Colorado businessman Doug Robinson announced Tuesday that he’s aiming to petition onto the GOP gubernatorial primary ballot, joining fellow Republican candidate-for-governor Victor Mitchell in trying to secure 1,500 Republican signatures from each of Colorado’s seven Congressional districts.

In an email to supporters, Mitchell asked for help:

“Would you be willing to help us by carrying a petition and gathering signatures from your fellow Republicans? “If so, you can sign up to help here,” he wrote.

If you click through, you find yourself looking at a job offer for the position of “petition circulator,” paying “$20/hr  + additional compensation if you are willing to become a notary.”

In deciding to gather signatures to access the primary ballot, Robinson, who is Mitt Romney’s nephew, is choosing not to subject himself to a vote of Republican activists at the GOP General Assembly meeting in April. In recent elections, GOP assemblies, in particular, have been dominated by anti-establishment delegates.

In this case, Robinson is also sidestepping competition and conflict with Republicans who will be on the ballot at the assembly: Former Co-Chair of the Colorado Trump Campaign, Steve Barlock, Larimer County Commissioner Lew Gaiter, Former Parker mayor Greg Lopez, and former Congressman Tom Tancredo.

At the assembly, a candidate must get 30 percent of the vote to advance to the primary, and those with less than 10 percent are eliminated from the race entirely, even if they gather enough petitions to qualify for the primary ballot.

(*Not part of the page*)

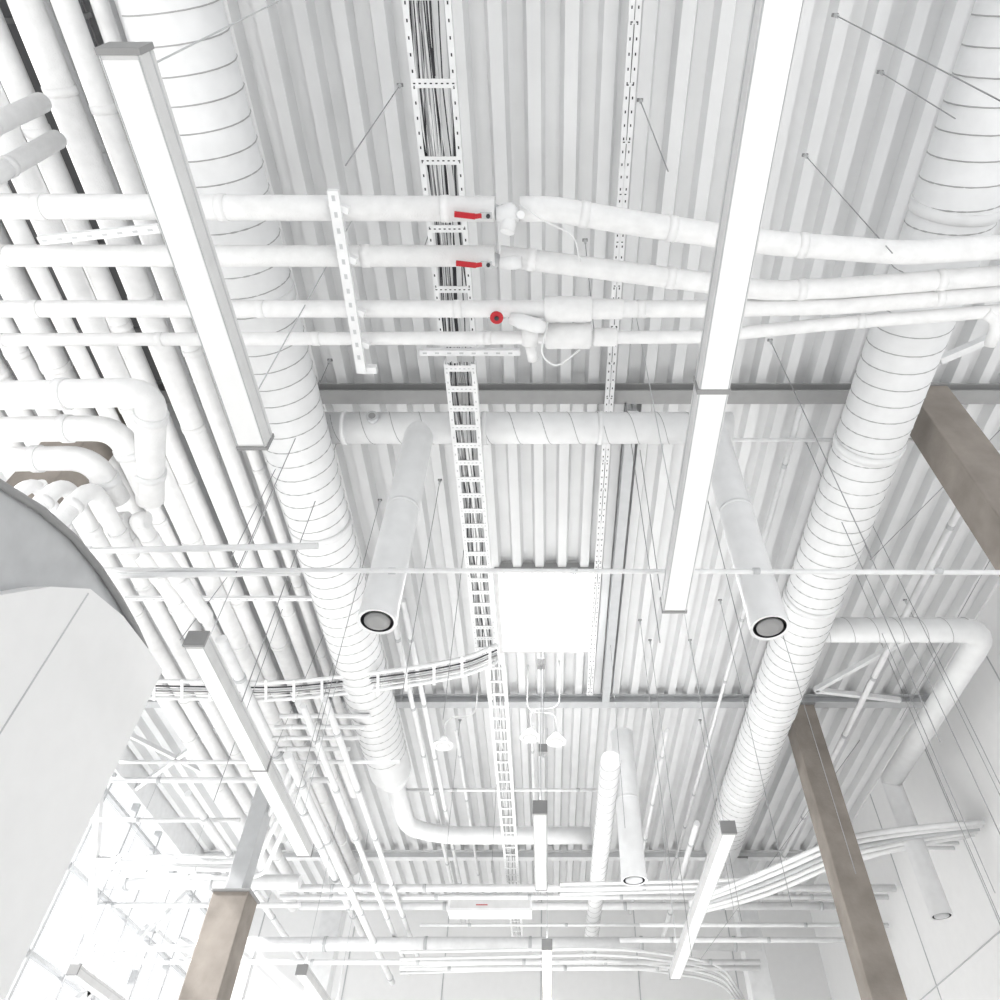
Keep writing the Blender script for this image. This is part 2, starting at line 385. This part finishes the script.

Hence, it’s safer to petition on the primary ballot, if you have the $250,000 or so dollars it apparently requires to do so, say campaign strategists.

But there are downsides to the petition process, even if you have the money.

You may earn less respect from grassroots activists in your party, losing votes in the primary and campaign volunteers.

And your absence may allow your competitors to reach the 30 percent threshold easier, because you won’t be taking votes from them.

These complicating factors may explain why GOP gubernatorial candidates Walker Stapleton and Cynthia Coffman have yet to announce if they’ll attempt to qualify for the primary ballot via petition, signatures, or both. They may be waiting to see what move their competitors make.

As for the petition process itself, just finding enough people to gather signatures can be “really tough,” says Democratic campaign strategist Steve Welchert.

This may explain why the job description for petition circulators for Robinson reads, “We believe in second chances and will consider all qualified applicants” (though a background check is required).

It can be hard to find eligible voters to sign petitions, given the rule that only voters “who
have not signed any other petition for any other candidate for the same office may sign the petition.”

Robinson’s job description for the signature-gatherer position is located on the website of “The Signature Gathering Co,” which is also being used by Brian Watson, who’s running for state treasurer. The signature firm was apparently founded in Oregon, where it’s worked previously, and incorporated here late last year.

Democrats are also vying to gain access to the primary ballot as well, via petition, caucus, or both.